With the pictures left out, copy the listing below exactly.

◇ ◇ ◇ ◇ ◇

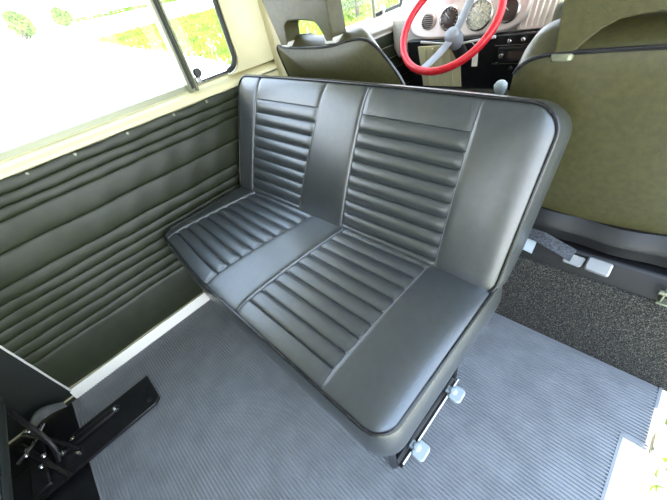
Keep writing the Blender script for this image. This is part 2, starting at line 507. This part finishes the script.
# ------------------------------------------------------------------ carpeted partition behind the front seats
pt = empty('partition', (.75, .81, 0), 'low black carpeted partition box behind the front seats', 'partition')
MB().box((.02, .787, -.003), (1.505, .838, .292)).build('carpet_face', M['carpet'], pt, bevel=.004, seg=3)
MB().prism([(.794, .25), (.794, .296), (.822, .345), (1.30, .352), (1.30, .25)], lambda u, v, d: (d, u, v), .02, 1.505).build('top_ledge', M['ledge'], pt, bevel=.006)

ct = MB(); ct.prism(rrect(.585, .655, 0.0, .030, .010), lambda u, v, d: (1.497 + d, u, v - .004), 0, .014)
ct = ct.build('door_catch', M['cream_white'], bevel=.003); tag(ct, 'small pale rounded door catch on the sunlit step at the right edge', 'catch')
MB().prism(rrect(.597, .643, .006, .024, .007), lambda u, v, d: (1.495 + d, u, v - .004), 0, .004).build('catch_recess', M['alu'], ct)

# seat belt lying on the ledge
sb = empty('seat_belt', (1.20, .80, .343), 'grey seat belt with silver buckle lying on the partition ledge', 'seat belt')
def strap(pts, w, th, side):
    vs = []; fs = []
    for p in pts:
        p = Vector(p); s = Vector(side).normalized() * w / 2; u = Vector((0, 0, th))
        vs += [p - s, p + s, p + s + u, p - s + u]
    for i in range(len(pts) - 1):
        for k in range(4):
            l = (k + 1) % 4; fs.append((4 * i + k, 4 * i + l, 4 * i + 4 + l, 4 * i + 4 + k))
    fs += [(3, 2, 1, 0), tuple(4 * (len(pts) - 1) + k for k in range(4))]
    return MB().add(vs, fs)
strap([(.98, .826, .352), (1.04, .822, .366), (1.10, .815, .364), (1.15, .808, .352), (1.195, .803, .340)], .034, .003, (.1, 1, .6)).build('webbing', M['belt'], sb)
strap([(.98, .812, .348), (1.05, .806, .345), (1.105, .803, .336)], .048, .004, (0, 1, 1.2)).build('pale_strap_end', M['whiteplastic'], sb)
MB().prism(rrect(-.022, .022, -.013, .013, .006), lambda u, v, d: (1.200 + u * .95 + v * .2, .800 + v * .7 - u * .08 - d * .6, .330 + v * .75 + d * .8), 0, .006).build('latch_plate', M['buckle'], sb, bevel=.0015)
MB().prism(rrect(-.026, .026, -.017, .017, .006), lambda u, v, d: (1.252 + u, .800 + v * .8 - u * .10 - d * .6, .330 + v * .6 + d * .8), 0, .020).build('buckle', M['buckle'], sb, bevel=.004)
hg = MB(); hg.box((1.375, .775, .300), (1.400, .797, .304)); hg.box((1.379, .780, .30), (1.383, .795, .335)); hg.tube([(1.37, .785, .328), (1.406, .785, .328)], .006, 8)
tag(hg.build('hinge_bracket', M['alu'], bevel=.001), 'small dull metal hinge bracket at the right end of the partition ledge', 'bracket')

# ------------------------------------------------------------------ front seats
def seatback(name, outline, Yf, label, full, rear_bulge=.022, thick=.12, crownz=.03, shrink=0.):
    """outline in X,Z (closed, counter-clockwise); Yf(z) rear surface."""
    xs = [p[0] for p in outline]; zs = [p[1] for p in outline]
    cx = sum(xs) / len(xs); cz = sum(zs) / len(zs)
    root = empty(name, (cx, Yf(min(zs)) + .05, .352), label, 'seat')
    out = chaikin(outline, 3)
    def ring(sx, sz, dy, up=0):
        return [(cx + (x - cx) * sx, Yf(cz + (z - cz) * sz) + dy, cz + (z - cz) * sz + up * max(0, (z - cz) / (max(zs) - cz))) for x, z in out]
    rings = []
    for s in (.05, .25, .5, .7, .84, .93, .98, 1.0):
        rings.append(ring(s, s, -rear_bulge * (1 - s ** 4)))
    for s, d, u in ((1.010, .012, .006), (1.012, .035, .020), (1.005, .065, .030), (.98, .095, .030), (.94, .118, .018), (.8, .13, 0), (.4, .135, 0), (.05, .135, 0)):
        rings.append(ring(s * (1 - shrink * d / .135) if s > .9 else s * (1 - shrink), s, d * thick / .12, u * crownz / .03))
    b = MB().loft(rings).build('backrest', M['vinyl_front'], root)
    pr_ = ring(1.003, 1.003, .000)
    if full: MB().tube(pr_, .0042, 8, closed=True).build('piping', M['piping'], b)
    else:
        for sel, nm in ((lambda q: q[2] > .775, 'top_piping'), (lambda q: q[2] < .475, 'bottom_piping')):
            pp = sorted([q for q in pr_ if sel(q)], key=lambda q: q[0])
            MB().tube(pp, .0042, 8).build(nm, M['piping'], b)
    # seat base
    x0, x1 = min(xs), max(xs)
    base = MB().box((x0 + .02, Yf(.45) + .09, .356), (x1 - .02, 1.36, .47))
    base.build('seat_base', M['vinyl_front'], root, bevel=.03, seg=4)
    return root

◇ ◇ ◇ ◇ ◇

Correct answer:
Keep writing the Blender script for this image. This is part 2, starting at line 507. This part finishes the script.
# ------------------------------------------------------------------ carpeted partition behind the front seats
pt = empty('partition', (.75, .81, 0), 'low black carpeted partition box behind the front seats', 'partition')
MB().box((.02, .787, -.003), (1.505, .838, .292)).build('carpet_face', M['carpet'], pt, bevel=.004, seg=3)
MB().prism([(.794, .25), (.794, .296), (.822, .345), (1.30, .352), (1.30, .25)], lambda u, v, d: (d, u, v), .02, 1.505).build('top_ledge', M['ledge'], pt, bevel=.006)

ct = MB(); ct.prism(rrect(.585, .655, 0.0, .030, .010), lambda u, v, d: (1.497 + d, u, v - .004), 0, .014)
ct = ct.build('door_catch', M['cream_white'], bevel=.003); tag(ct, 'small pale rounded door catch on the sunlit step at the right edge', 'catch')
MB().prism(rrect(.597, .643, .006, .024, .007), lambda u, v, d: (1.495 + d, u, v - .004), 0, .004).build('catch_recess', M['alu'], ct)

# seat belt lying on the ledge
sb = empty('seat_belt', (1.20, .80, .343), 'grey seat belt with silver buckle lying on the partition ledge', 'seat belt')
def strap(pts, w, th, side):
    vs = []; fs = []
    for p in pts:
        p = Vector(p); s = Vector(side).normalized() * w / 2; u = Vector((0, 0, th))
        vs += [p - s, p + s, p + s + u, p - s + u]
    for i in range(len(pts) - 1):
        for k in range(4):
            l = (k + 1) % 4; fs.append((4 * i + k, 4 * i + l, 4 * i + 4 + l, 4 * i + 4 + k))
    fs += [(3, 2, 1, 0), tuple(4 * (len(pts) - 1) + k for k in range(4))]
    return MB().add(vs, fs)
strap([(.98, .826, .352), (1.04, .822, .366), (1.10, .815, .364), (1.15, .808, .352), (1.195, .803, .340)], .034, .003, (.1, 1, .6)).build('webbing', M['belt'], sb)
strap([(.98, .812, .348), (1.05, .806, .345), (1.105, .803, .336)], .048, .004, (0, 1, 1.2)).build('pale_strap_end', M['whiteplastic'], sb)
MB().prism(rrect(-.022, .022, -.013, .013, .006), lambda u, v, d: (1.200 + u * .95 + v * .2, .800 + v * .7 - u * .08 - d * .6, .330 + v * .75 + d * .8), 0, .006).build('latch_plate', M['buckle'], sb, bevel=.0015)
MB().prism(rrect(-.026, .026, -.017, .017, .006), lambda u, v, d: (1.252 + u, .800 + v * .8 - u * .10 - d * .6, .330 + v * .6 + d * .8), 0, .020).build('buckle', M['buckle'], sb, bevel=.004)
hg = MB(); hg.box((1.375, .775, .300), (1.400, .797, .304)); hg.box((1.379, .780, .30), (1.383, .795, .335)); hg.tube([(1.37, .785, .328), (1.406, .785, .328)], .006, 8)
tag(hg.build('hinge_bracket', M['alu'], bevel=.001), 'small dull metal hinge bracket at the right end of the partition ledge', 'bracket')

# ------------------------------------------------------------------ front seats
def seatback(name, outline, Yf, label, full, rear_bulge=.022, thick=.12, crownz=.03, shrink=0.):
    """outline in X,Z (closed, counter-clockwise); Yf(z) rear surface."""
    xs = [p[0] for p in outline]; zs = [p[1] for p in outline]
    cx = sum(xs) / len(xs); cz = sum(zs) / len(zs)
    root = empty(name, (cx, Yf(min(zs)) + .05, .352), label, 'seat')
    out = chaikin(outline, 3)
    def ring(sx, sz, dy, up=0):
        return [(cx + (x - cx) * sx, Yf(cz + (z - cz) * sz) + dy, cz + (z - cz) * sz + up * max(0, (z - cz) / (max(zs) - cz))) for x, z in out]
    rings = []
    for s in (.05, .25, .5, .7, .84, .93, .98, 1.0):
        rings.append(ring(s, s, -rear_bulge * (1 - s ** 4)))
    for s, d, u in ((1.010, .012, .006), (1.012, .035, .020), (1.005, .065, .030), (.98, .095, .030), (.94, .118, .018), (.8, .13, 0), (.4, .135, 0), (.05, .135, 0)):
        rings.append(ring(s * (1 - shrink * d / .135) if s > .9 else s * (1 - shrink), s, d * thick / .12, u * crownz / .03))
    b = MB().loft(rings).build('backrest', M['vinyl_front'], root)
    pr_ = ring(1.003, 1.003, .000)
    if full: MB().tube(pr_, .0042, 8, closed=True).build('piping', M['piping'], b)
    else:
        for sel, nm in ((lambda q: q[2] > .775, 'top_piping'), (lambda q: q[2] < .475, 'bottom_piping')):
            pp = sorted([q for q in pr_ if sel(q)], key=lambda q: q[0])
            MB().tube(pp, .0042, 8).build(nm, M['piping'], b)
    # seat base
    x0, x1 = min(xs), max(xs)
    base = MB().box((x0 + .02, Yf(.45) + .09, .356), (x1 - .02, 1.36, .47))
    base.build('seat_base', M['vinyl_front'], root, bevel=.03, seg=4)
    return root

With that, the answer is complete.